American Bankruptcy Institute
6 II. Executive Summary of Proposed Principles
Chapter 11 works to rehabilitate companies, preserve jobs, and provide value to creditors only if distressed companies and their stakeholders actually use the chapter 11 process to facilitate an in-court or out-of-court resolution of the companys financial distress.4 Chapter 11 in turn needs to offer tools to resolve a debtors financial distress in a cost-effective and efficient manner. To that end, the recommended principles seek to, among other things:
•  Reduce barriers to entry by providing debtors more flexibility in arranging debtor in possession financing, clarifying lenders’ rights in the chapter 11 case, disclosing additional information about the debtor to stakeholders, and providing a true breathing spell at the beginning of the case during which the debtor and its stakeholders can assess the situation
and the restructuring alternatives;
•  Facilitate more timely and efficient diligence, investigation, and resolution of disputed matters through an estate neutral — i.e., an individual that may be appointed depending on the particular needs of the debtor or its stakeholders to assist with certain aspects of the chapter 11 case, as specified in the appointment order;
•  Enhance the debtors restructuring options by eliminating the need for an accepting impaired class of claims to cram down a chapter 11 plan and by formalizing a process to permit the sale of all or substantially all of the debtors assets outside the plan process, while strengthening the protection of creditors’ rights in such situations;
•  Incorporate checks and balances on the rights and remedies of the debtor and of creditors, including through valuation concepts that potentially enhance a debtors liquidity during the case, permit secured creditors to realize the reorganization value of their collateral at the end of the case, and provide value allocation to junior creditors when supported by the reorganization value; and
•  Create an alternative restructuring scheme for small and medium-sized enterprises that would enable such enterprises to utilize chapter 11 and would enable the court to more efficiently oversee the enterprise through a bankruptcy process that incentivizes all parties, including enterprise founders and other equity security holders, to work collectively toward a successful restructuring.
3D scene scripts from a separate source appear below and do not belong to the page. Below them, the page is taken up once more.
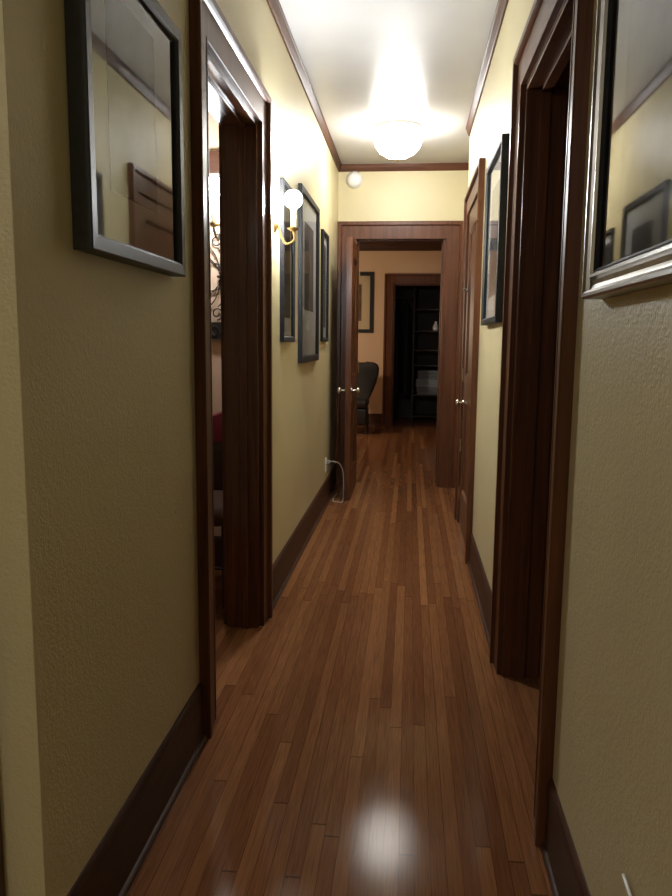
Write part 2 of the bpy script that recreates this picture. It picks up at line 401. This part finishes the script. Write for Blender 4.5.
# the open door at the end of the hall, swung back almost to the left wall
LW, LH, LT = .675, 2.055, .044
d1 = thing('door_1', (-.455, 6.605, .008), 'dark brown panelled wooden door standing open at the end of the hall', 'door', kind='structure')
dl = xform(leaf_mesh(LW, LH, LT, [(.22, .78), (.98, 1.92)]), lambda x, y, z: (-.504+y, 6.60-x, .008+z)).build('leaf', M_DOOR, d1, bevel=.002)
knob('door_knob', (-.460, 5.985, .885), (1, 0, 0), d1)
knob('door_knob', (-.504, 5.985, .885), (-1, 0, 0), d1)
MB().box(-.4602, -.4575, 5.968, 6.002, .80, .93).build('lock_plate', M_BRASS, d1, bevel=.001)
for z in (.25, 1.05, 1.85):
    MB().tube([(-.452, 6.606, z-.05), (-.452, 6.606, z+.05)], .006).build('hinge', M_BRASS, d1)
# the shut closet door in the right wall
d2 = thing('door_2', (.375, 5.27, .008), 'shut panelled brown closet door in the right-hand wall', 'door', kind='structure')
dl2 = xform(leaf_mesh(.832, 2.112, .040, [(.24, .86), (1.04, 1.98)], .105), lambda x, y, z: (.372+y, 5.266-x, .008+z)).build('leaf', M_DOOR, d2, bevel=.002)
knob('door_knob', (.372, 5.215, .86), (-1, 0, 0), d2, k=.85)
MB().box(.3695, .3725, 5.19, 5.24, .74, .80).box(.3695, .3725, 5.2, 5.23, .9, 1.0).build('lock_plate', M_NICKEL, d2, bevel=.001)
m = MB().lathe([(.019,0),(.019,.004),(.010,.008),(.010,.016)], (.372, 5.15, 1.615), (-1,0,0), 20)
m.tube([(.352, 5.15, 1.615), (.345, 5.13, 1.617), (.343, 5.095, 1.620)], .007)
m.build('latch', M_NICKEL, d2, smooth=True)
for z in (.22, .56, 1.05):
    MB().tube([(.366, 5.272, z-.045), (.366, 5.272, z+.045)], .007).build('hinge', M_NICKEL, d2, smooth=True)

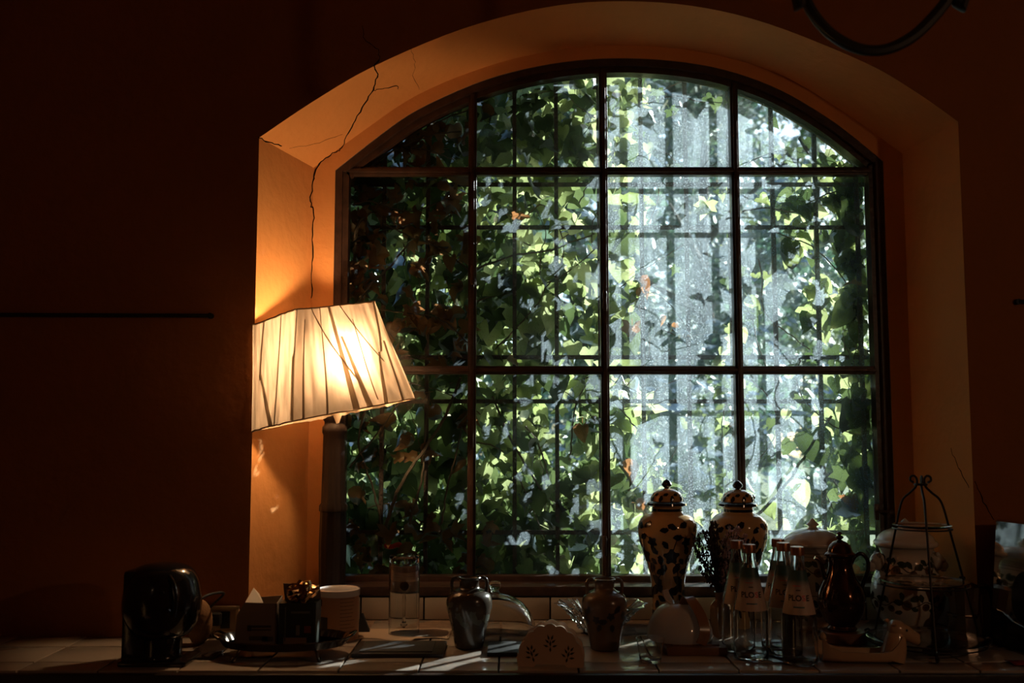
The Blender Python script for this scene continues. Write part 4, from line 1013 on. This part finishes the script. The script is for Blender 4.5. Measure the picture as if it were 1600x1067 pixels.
def strap(P, wv, name, th=.004):
    P = crom(P, 6); m = MB(); n = len(P)
    for i, q in enumerate(P):
        a, b = P[max(i - 1, 0)], P[min(i + 1, n - 1)]; t = (b - a).normalized(); s = Vector(wv).normalized(); s = (s - t * s.dot(t)).normalized(); nn = t.cross(s); hw_ = Vector(wv).length / 2
        m.v += [tuple(q - s * hw_ - nn * th / 2), tuple(q + s * hw_ - nn * th / 2), tuple(q + s * hw_ + nn * th / 2), tuple(q - s * hw_ + nn * th / 2)]
    for i in range(n - 1):
        for e in range(4): m.f.append((i * 4 + e, i * 4 + (e + 1) % 4, i * 4 + 4 + (e + 1) % 4, i * 4 + 4 + e))
    m.f += [(3, 2, 1, 0), (4 * n - 4, 4 * n - 3, 4 * n - 2, 4 * n - 1)]
    m.build(name, M_porc2 if 'curved' in name else M_porc, pd)
strap([(-23 * k, -.01, H0 * 1.34), (-20 * k, -.012, H0 * 1.16), (-13 * k, -.012, H0 * 1.01), (-2 * k, -.012, H0 * .98)], (.016, .012, 0), 'upright_strap')
strap([(4 * k, -.025, H0 * .96), (10 * k, -.034, H0 * 1.17), (18 * k, -.055, H0 * 1.02), (26 * k, -.075, H0 * .72), (29 * k, -.088, H0 * .42), (27 * k, -.090, H0 * .2), (23 * k, -.086, H0 * .03)], (.026, .006, 0), 'curved_strap')

# ---- small bottle vase with dried heather
p = spot(1125, 2.77); bv = thing('bottle_vase', 'small amber glass bottle holding dried heather, behind the water bottles', 'vase', p)
k = mpp(960, 2.77)
vp = smooth_prof([(14 * k, 0), (15 * k, .003), (15 * k, 40 * k), (13.5 * k, 48 * k), (8 * k, 55 * k), (6.5 * k, 58 * k), (6.5 * k, 66 * k), (8 * k, 68 * k)], 3)
shell(vp, .002, 32, .004).build('glass_body', mat('amber_glass', (.55, .30, .16), .08, trans=.55), bv)
hth = thing('dried_heather', 'bunch of dried heather with pink tips in the small bottle', 'flowers', p + Vector((0, 0, 58 * k)))
rnd = random.Random(21); M_twig = mat('dark_twig', (.035, .022, .018), .9); M_bud = mat('dusky_heather_bud', (.06, .035, .035), .9); M_pink = leaf_mat('pink_heather_bud', (.62, .36, .36), (.72, .46, .44), (.8, .45, .42), (.9, .6, .55), .45)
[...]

The Report organizes the recommended principles based on the key stages of a chapter 11 case: Commencing the Case; Administering the Case; and Exiting the Case. In addition, the Report proposes a set of principles for Small and Medium-Sized Enterprises. Finally, the Report includes a section on issues related to chapter 11 cases, but not directly tied to the Commissions mission statement or addressed by this Report. This final section discusses, among other things, issues relating to venue and jurisdiction in chapter 11 cases.
4   The utility of the chapter 11 process is important not only for companies that file chapter 11 cases, but also for companies trying to achieve an out-of-court resolution. Distressed companies and their stakeholders frequently consider the federal bankruptcy alternative in deciding whether to pursue or ultimately agree to an out-of-court restructuring plan.